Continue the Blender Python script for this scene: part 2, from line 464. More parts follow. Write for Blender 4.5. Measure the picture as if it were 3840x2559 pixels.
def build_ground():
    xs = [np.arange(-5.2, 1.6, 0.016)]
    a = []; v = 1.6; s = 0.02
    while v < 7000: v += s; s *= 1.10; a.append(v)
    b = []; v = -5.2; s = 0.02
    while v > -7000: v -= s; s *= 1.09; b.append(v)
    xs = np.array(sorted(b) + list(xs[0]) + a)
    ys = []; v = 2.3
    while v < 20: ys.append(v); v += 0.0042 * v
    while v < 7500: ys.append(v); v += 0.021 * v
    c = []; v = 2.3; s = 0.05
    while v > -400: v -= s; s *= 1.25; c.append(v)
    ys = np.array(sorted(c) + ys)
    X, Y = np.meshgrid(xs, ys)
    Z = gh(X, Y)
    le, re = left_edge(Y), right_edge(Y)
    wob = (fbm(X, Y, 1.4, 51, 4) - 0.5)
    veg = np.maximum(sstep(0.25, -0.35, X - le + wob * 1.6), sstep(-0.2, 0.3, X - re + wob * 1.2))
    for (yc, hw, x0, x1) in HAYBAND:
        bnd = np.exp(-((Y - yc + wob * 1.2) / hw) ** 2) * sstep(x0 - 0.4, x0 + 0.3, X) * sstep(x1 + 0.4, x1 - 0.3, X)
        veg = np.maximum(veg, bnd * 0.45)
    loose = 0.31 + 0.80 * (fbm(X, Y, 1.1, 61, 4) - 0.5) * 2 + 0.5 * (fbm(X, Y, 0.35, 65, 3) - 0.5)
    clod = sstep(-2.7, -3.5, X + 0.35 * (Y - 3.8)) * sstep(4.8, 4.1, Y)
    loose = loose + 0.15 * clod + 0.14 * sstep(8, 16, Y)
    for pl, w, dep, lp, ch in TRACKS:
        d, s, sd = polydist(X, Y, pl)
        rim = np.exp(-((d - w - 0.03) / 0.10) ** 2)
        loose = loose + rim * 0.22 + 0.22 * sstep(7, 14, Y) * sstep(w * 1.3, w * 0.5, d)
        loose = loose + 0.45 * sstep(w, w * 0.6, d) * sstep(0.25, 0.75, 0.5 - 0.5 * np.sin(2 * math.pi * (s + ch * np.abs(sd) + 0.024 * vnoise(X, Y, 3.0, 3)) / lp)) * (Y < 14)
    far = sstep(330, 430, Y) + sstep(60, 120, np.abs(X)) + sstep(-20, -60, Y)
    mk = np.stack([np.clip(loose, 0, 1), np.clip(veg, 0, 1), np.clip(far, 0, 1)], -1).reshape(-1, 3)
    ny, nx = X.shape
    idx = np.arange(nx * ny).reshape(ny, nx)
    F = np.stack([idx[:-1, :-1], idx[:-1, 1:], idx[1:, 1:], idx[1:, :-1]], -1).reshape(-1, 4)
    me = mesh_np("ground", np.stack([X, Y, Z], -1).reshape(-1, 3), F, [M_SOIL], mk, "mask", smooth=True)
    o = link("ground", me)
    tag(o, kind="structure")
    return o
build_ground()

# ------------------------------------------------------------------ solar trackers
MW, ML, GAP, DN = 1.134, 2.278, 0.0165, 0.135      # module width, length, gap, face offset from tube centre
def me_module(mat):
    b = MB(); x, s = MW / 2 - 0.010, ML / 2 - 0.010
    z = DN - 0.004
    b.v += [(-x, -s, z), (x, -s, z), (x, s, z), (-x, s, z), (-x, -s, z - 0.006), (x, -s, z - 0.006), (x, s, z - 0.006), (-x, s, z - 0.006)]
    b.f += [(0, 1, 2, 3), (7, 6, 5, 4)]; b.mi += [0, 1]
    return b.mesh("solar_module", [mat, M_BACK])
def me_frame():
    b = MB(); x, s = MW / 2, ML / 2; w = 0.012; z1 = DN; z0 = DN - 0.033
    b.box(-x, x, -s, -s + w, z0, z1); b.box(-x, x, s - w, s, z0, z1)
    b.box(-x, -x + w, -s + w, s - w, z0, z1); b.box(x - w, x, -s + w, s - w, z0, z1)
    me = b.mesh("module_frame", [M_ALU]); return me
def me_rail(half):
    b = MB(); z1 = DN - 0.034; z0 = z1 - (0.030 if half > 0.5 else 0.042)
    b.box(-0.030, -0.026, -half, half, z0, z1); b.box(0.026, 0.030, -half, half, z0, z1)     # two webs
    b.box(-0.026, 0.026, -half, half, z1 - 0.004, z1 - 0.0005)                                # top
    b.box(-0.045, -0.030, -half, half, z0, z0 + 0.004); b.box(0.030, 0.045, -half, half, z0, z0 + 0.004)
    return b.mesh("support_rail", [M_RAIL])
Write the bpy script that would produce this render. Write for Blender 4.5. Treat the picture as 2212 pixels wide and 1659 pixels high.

• [EXERCISE PROMPT] Retype each record exactly, leaving nothing out.

• [EXERCISE ANSWER]
Continue the Blender Python script for this scene: part 2, from line 464. More parts follow. Write for Blender 4.5. Measure the picture as if it were 3840x2559 pixels.
def build_ground():
    xs = [np.arange(-5.2, 1.6, 0.016)]
    a = []; v = 1.6; s = 0.02
    while v < 7000: v += s; s *= 1.10; a.append(v)
    b = []; v = -5.2; s = 0.02
    while v > -7000: v -= s; s *= 1.09; b.append(v)
    xs = np.array(sorted(b) + list(xs[0]) + a)
    ys = []; v = 2.3
    while v < 20: ys.append(v); v += 0.0042 * v
    while v < 7500: ys.append(v); v += 0.021 * v
    c = []; v = 2.3; s = 0.05
    while v > -400: v -= s; s *= 1.25; c.append(v)
    ys = np.array(sorted(c) + ys)
    X, Y = np.meshgrid(xs, ys)
    Z = gh(X, Y)
    le, re = left_edge(Y), right_edge(Y)
    wob = (fbm(X, Y, 1.4, 51, 4) - 0.5)
    veg = np.maximum(sstep(0.25, -0.35, X - le + wob * 1.6), sstep(-0.2, 0.3, X - re + wob * 1.2))
    for (yc, hw, x0, x1) in HAYBAND:
        bnd = np.exp(-((Y - yc + wob * 1.2) / hw) ** 2) * sstep(x0 - 0.4, x0 + 0.3, X) * sstep(x1 + 0.4, x1 - 0.3, X)
        veg = np.maximum(veg, bnd * 0.45)
    loose = 0.31 + 0.80 * (fbm(X, Y, 1.1, 61, 4) - 0.5) * 2 + 0.5 * (fbm(X, Y, 0.35, 65, 3) - 0.5)
    clod = sstep(-2.7, -3.5, X + 0.35 * (Y - 3.8)) * sstep(4.8, 4.1, Y)
    loose = loose + 0.15 * clod + 0.14 * sstep(8, 16, Y)
    for pl, w, dep, lp, ch in TRACKS:
        d, s, sd = polydist(X, Y, pl)
        rim = np.exp(-((d - w - 0.03) / 0.10) ** 2)
        loose = loose + rim * 0.22 + 0.22 * sstep(7, 14, Y) * sstep(w * 1.3, w * 0.5, d)
        loose = loose + 0.45 * sstep(w, w * 0.6, d) * sstep(0.25, 0.75, 0.5 - 0.5 * np.sin(2 * math.pi * (s + ch * np.abs(sd) + 0.024 * vnoise(X, Y, 3.0, 3)) / lp)) * (Y < 14)
    far = sstep(330, 430, Y) + sstep(60, 120, np.abs(X)) + sstep(-20, -60, Y)
    mk = np.stack([np.clip(loose, 0, 1), np.clip(veg, 0, 1), np.clip(far, 0, 1)], -1).reshape(-1, 3)
    ny, nx = X.shape
    idx = np.arange(nx * ny).reshape(ny, nx)
    F = np.stack([idx[:-1, :-1], idx[:-1, 1:], idx[1:, 1:], idx[1:, :-1]], -1).reshape(-1, 4)
    me = mesh_np("ground", np.stack([X, Y, Z], -1).reshape(-1, 3), F, [M_SOIL], mk, "mask", smooth=True)
    o = link("ground", me)
    tag(o, kind="structure")
    return o
build_ground()

# ------------------------------------------------------------------ solar trackers
MW, ML, GAP, DN = 1.134, 2.278, 0.0165, 0.135      # module width, length, gap, face offset from tube centre
def me_module(mat):
    b = MB(); x, s = MW / 2 - 0.010, ML / 2 - 0.010
    z = DN - 0.004
    b.v += [(-x, -s, z), (x, -s, z), (x, s, z), (-x, s, z), (-x, -s, z - 0.006), (x, -s, z - 0.006), (x, s, z - 0.006), (-x, s, z - 0.006)]
    b.f += [(0, 1, 2, 3), (7, 6, 5, 4)]; b.mi += [0, 1]
    return b.mesh("solar_module", [mat, M_BACK])
def me_frame():
    b = MB(); x, s = MW / 2, ML / 2; w = 0.012; z1 = DN; z0 = DN - 0.033
    b.box(-x, x, -s, -s + w, z0, z1); b.box(-x, x, s - w, s, z0, z1)
    b.box(-x, -x + w, -s + w, s - w, z0, z1); b.box(x - w, x, -s + w, s - w, z0, z1)
    me = b.mesh("module_frame", [M_ALU]); return me
def me_rail(half):
    b = MB(); z1 = DN - 0.034; z0 = z1 - (0.030 if half > 0.5 else 0.042)
    b.box(-0.030, -0.026, -half, half, z0, z1); b.box(0.026, 0.030, -half, half, z0, z1)     # two webs
    b.box(-0.026, 0.026, -half, half, z1 - 0.004, z1 - 0.0005)                                # top
    b.box(-0.045, -0.030, -half, half, z0, z0 + 0.004); b.box(0.030, 0.045, -half, half, z0, z0 + 0.004)
    return b.mesh("support_rail", [M_RAIL])
Write the bpy script that would produce this render. Write for Blender 4.5. Treat the picture as 2212 pixels wide and 1659 pixels high.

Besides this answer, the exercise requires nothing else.